Pickard’s Fifth Quartet (2012) was his first for 13 years, during which period he produced works such as the large-scale choral Agamemnon’s Tomb and the Gesualdo-inspired orchestral piece Tenebrae (reviewed in May 2012). The present work’s starting point is the conceptual gulf in understanding between individuals that can emerge imperceptibly yet lead to a conflict which is not easily rectified. Pickard traces this ‘scenario’ across five movements that are a model of formal and expressive integration after the fact. Thus the opening ‘Inquieto’ begins with a purposeful unison theme which loses focus as the music fractures into an ever more disparate interplay. Despite moments of unanimity, the ensuing ‘Desolato’ is as sombre as its title suggests, while the ‘Prestissimo e leggiero’ is a fugitive scherzo of textural and rhythmic ingenuity – leading without pause into a ‘Drammatico’ that unfolds as a sequence of anguished solos, duos and trios. Near the end, the viola brings a measure of calm which the final ‘Molto energico’ instils with a cumulative sense of purpose that, drawing earlier and more ambivalent ideas into its orbit, advances towards a hard-won affirmation.

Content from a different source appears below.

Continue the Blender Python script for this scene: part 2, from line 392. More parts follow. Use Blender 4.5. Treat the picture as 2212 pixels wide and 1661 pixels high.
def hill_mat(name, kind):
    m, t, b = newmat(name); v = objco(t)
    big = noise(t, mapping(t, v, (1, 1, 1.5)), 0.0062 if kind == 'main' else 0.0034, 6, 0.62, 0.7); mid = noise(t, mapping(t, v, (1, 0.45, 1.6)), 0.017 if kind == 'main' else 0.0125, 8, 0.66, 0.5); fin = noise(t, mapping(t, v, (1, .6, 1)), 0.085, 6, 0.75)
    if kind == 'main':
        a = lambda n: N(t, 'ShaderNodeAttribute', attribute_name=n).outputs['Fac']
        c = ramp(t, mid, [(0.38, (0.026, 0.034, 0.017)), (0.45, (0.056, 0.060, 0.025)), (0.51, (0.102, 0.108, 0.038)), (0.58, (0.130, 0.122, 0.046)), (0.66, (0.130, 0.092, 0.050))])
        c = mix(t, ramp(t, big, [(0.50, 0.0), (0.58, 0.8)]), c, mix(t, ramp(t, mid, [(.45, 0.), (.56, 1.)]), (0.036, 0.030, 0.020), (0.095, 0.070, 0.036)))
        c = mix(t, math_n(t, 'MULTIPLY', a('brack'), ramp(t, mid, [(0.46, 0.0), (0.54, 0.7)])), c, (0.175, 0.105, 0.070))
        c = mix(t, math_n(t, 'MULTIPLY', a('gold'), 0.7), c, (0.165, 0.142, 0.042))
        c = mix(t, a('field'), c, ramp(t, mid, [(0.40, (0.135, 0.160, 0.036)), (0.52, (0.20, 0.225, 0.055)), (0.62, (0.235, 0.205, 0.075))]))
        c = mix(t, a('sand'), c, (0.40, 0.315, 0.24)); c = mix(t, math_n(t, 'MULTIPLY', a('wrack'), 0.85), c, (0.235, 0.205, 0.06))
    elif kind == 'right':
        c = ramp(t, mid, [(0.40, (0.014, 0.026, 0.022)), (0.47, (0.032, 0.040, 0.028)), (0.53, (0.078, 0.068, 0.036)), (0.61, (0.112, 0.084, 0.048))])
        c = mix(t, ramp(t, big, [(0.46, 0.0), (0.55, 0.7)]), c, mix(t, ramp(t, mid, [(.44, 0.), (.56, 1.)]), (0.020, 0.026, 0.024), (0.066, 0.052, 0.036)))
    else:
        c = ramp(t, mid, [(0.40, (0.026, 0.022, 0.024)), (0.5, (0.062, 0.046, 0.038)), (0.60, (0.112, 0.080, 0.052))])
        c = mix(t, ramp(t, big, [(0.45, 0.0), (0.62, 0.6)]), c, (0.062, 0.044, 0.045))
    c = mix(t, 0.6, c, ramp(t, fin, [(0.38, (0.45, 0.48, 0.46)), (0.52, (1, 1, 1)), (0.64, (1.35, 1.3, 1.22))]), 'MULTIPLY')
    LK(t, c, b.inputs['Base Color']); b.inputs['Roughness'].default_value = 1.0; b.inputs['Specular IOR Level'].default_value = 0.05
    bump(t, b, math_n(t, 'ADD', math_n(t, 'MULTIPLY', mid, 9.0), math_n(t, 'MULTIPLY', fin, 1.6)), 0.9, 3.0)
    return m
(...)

For all its relative modesty of duration, this quartet admits of no false concession and the Brudowski rises to the challenge with playing that encapsulates the music’s range of emotion as convincingly as it renders audible the work’s long-term structural cohesion.

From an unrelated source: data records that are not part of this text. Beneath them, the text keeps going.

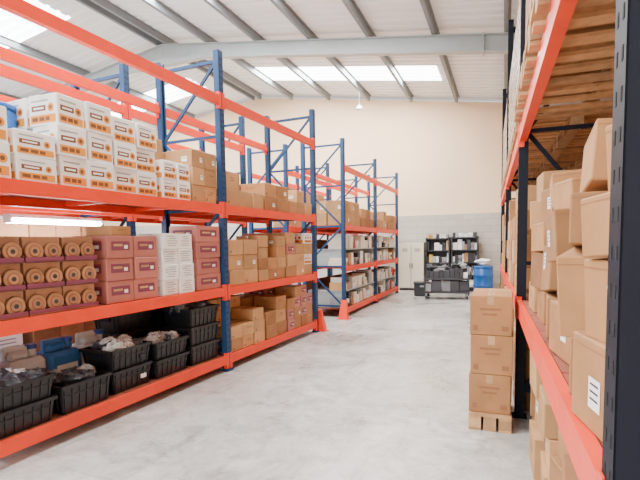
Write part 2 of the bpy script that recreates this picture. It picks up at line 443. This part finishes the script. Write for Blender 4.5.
def jug(F,z,y,dx,mn='jug_white',s=1):
    M=MB()
    M.cbox((0,0,.15*s),(.2*s,.26*s,.3*s),mn,ch=.03*s)
    M.cbox((0,-.03*s,.325*s),(.1*s,.14*s,.06*s),mn,ch=.02*s)
    M.cyl((0,.08*s,.33*s),.03*s,.05*s,mn,16)
    M.cyl((0,.08*s,.365*s),.035*s,.03*s,'cap_blue',16)
    M.bar((0,-.1*s,.30*s),(0,-.1*s,.37*s),.03*s,.025*s,mn); M.bar((0,-.11*s,.37*s),(0,.03*s,.37*s),.03*s,.025*s,mn)
    M.bar((0,.03*s,.37*s),(0,.03*s,.3*s),.03*s,.025*s,mn)
    M.box((.101*s,0,.14*s),(.003,.16*s,.14*s),'label')
    return M.obj('plastic_jerrycan',F.w(dx,y,z+.002),F.rz)
for y,c in [(.74,'jug_white'),(1.11,'jug_blue'),(1.48,'jug_white')]:
    jug(FL,.2,y,.72,c,1.38)
def drum(name,loc,r,h,mn='drum_blue',lid='drum_blue'):
    M=MB()
    M.lathe((0,0,0),[(r*.93,0),(r,.03*h),(r,.28*h),(r*1.04,.3*h),(r*1.04,.33*h),(r,.35*h),(r,.64*h),(r*1.04,.66*h),(r*1.04,.69*h),(r,.71*h),(r*.98,.9*h),(r*.9,.94*h)],mn)
    M.lathe((0,0,0),[(r*.98,.925*h),(r*1.0,.93*h),(r*1.0,.985*h),(r*.9,h),(r*.88,.98*h)],lid)
    return M.obj(name,loc)
drum('plastic_drum',FL.w(.70,.60,L3+.002),.21,.7)
drum('plastic_drum',FL.w(.70,.30,.202),.21,.68)

# back rack goods
stack(FB,L3,.3,1.5,3,2,.3,'brown',depth=.45,nd=1)
stack(FB,L3,3.1,4.2,3,3,.25,'light',depth=.45,nd=1,uneven=1)
stack(FB,L3,4.4,5.6,3,3,.27,'brown',depth=.45,nd=1,uneven=1)
stack(FB,1.08,.1,1.4,4,3,.29,'dark',depth=.45,nd=1,inset=.42)
stack(FB,1.08,1.45,2.85,4,3,.285,'dark',depth=.45,nd=1,inset=.42)
stack(FB,1.08,3.1,4.6,4,3,.22,'dark',depth=.45,nd=1,uneven=1)
stack(FB,.2,.1,1.4,4,2,.26,'wprint',depth=.45,nd=1)
stack(FB,.2,1.5,2.8,4,2,.28,'dark',depth=.45,nd=1)
stack(FB,.2,3.1,4.6,4,3,.2,'brown',depth=.45,nd=1,uneven=1)
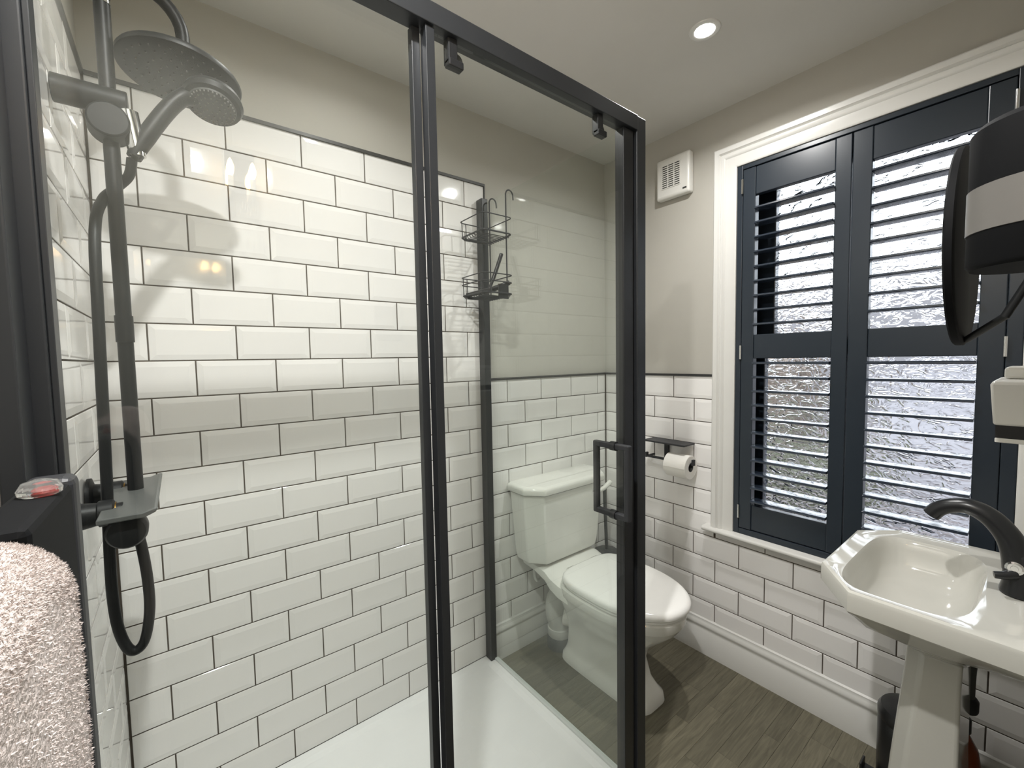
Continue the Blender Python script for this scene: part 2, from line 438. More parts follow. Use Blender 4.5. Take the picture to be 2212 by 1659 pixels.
def panel(y0, y1, oy0, oy1, zu0, hinge_y, zl0=1.316):
    p = B().box((SX0, y0, 0.631), (SX1, oy0, 2.085)).box((SX0, y1, 0.631), (SX1, oy1, 2.085))
    p.box((SX0 + 0.003, oy0, 1.979), (SX1 - 0.003, oy1, 2.085)).box((SX0 + 0.003, oy0, 1.335), (SX1 - 0.003, oy1, 1.430)).box((SX0 + 0.003, oy0, 0.631), (SX1 - 0.003, oy1, 0.733))
    po = obj('panel', p, 'navy', sh, smooth=False, bevel=0.0025)
    me = slat_mesh(abs(oy1 - oy0) - 0.003)
    for k_ in range(9): place('slat', me, ((SX0 + SX1) / 2, (oy0 + oy1) / 2, zu0 - k_ * 0.0567), po)
    for k_ in range(11): place('slat', me, ((SX0 + SX1) / 2, (oy0 + oy1) / 2, zl0 - k_ * 0.0563), po)
    for hz in (2.02, 1.36, 0.70):
        h = obj('hinge', B().cyl((SX0 - 0.004, hinge_y, hz - 0.028), (SX0 - 0.004, hinge_y, hz + 0.028), 0.0045, 12), 'chrome', po)
panel(-0.7155, -1.066, -0.762, -1.020, 1.924, -0.7145)
panel(-1.0685, -1.4235, -1.121, -1.371, 1.941, -1.4245)

# ------------------------------------------------------------------ outside, seen only through the rippled glass
struct('terrain', B().box((2.3, -30, -0.45), (26, 26, -0.35)), 'out_ground', smooth=False)
tag(obj('outdoor_wall', B().box((14, -26, -0.35), (14.3, 22, 2.92)).box((13.9, -26, 2.92), (14.4, 22, 3.02)), 'out_wall', smooth=False), 'pale grey wall outdoors, blurred behind the rippled window glass', 'wall')
tag(obj('brick_shed', B().box((6.0, 0.50, -0.35), (7.2, 2.9, 1.15)).add([(5.9, 0.4, 1.15), (7.25, 0.4, 1.15), (7.25, 3.0, 1.15), (5.9, 3.0, 1.15), (6.6, 0.4, 1.45), (6.6, 3.0, 1.45)],
    [(0, 1, 2, 3), (0, 4, 5, 3), (1, 4, 5, 2), (0, 1, 4), (3, 2, 5)]), 'out_brick', smooth=False), 'brownish shed outdoors, blurred behind the rippled glass of the left shutter', 'shed')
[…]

Both performances have been admirably recorded in an acoustic (St Paul’s, Ne Southgate, London) which must rank among the ideal quartet venues in its combination of spaciousness and immediacy, while the composer contributes notes that are as frank as they are informative. He has been fortunate with his past exponents – the Britten, Allegri and Sorrel Quartets all having championed his earlier quartets – and there can be little doubt that this looks set to continue with the Brodowski. One looks forward to more recordings by this ensemble, as well as of Pickard’s own music. The present disc has been designated ‘Chamber Music, Volume Two’, so there should be a further disc (or two?) to come from Toccata.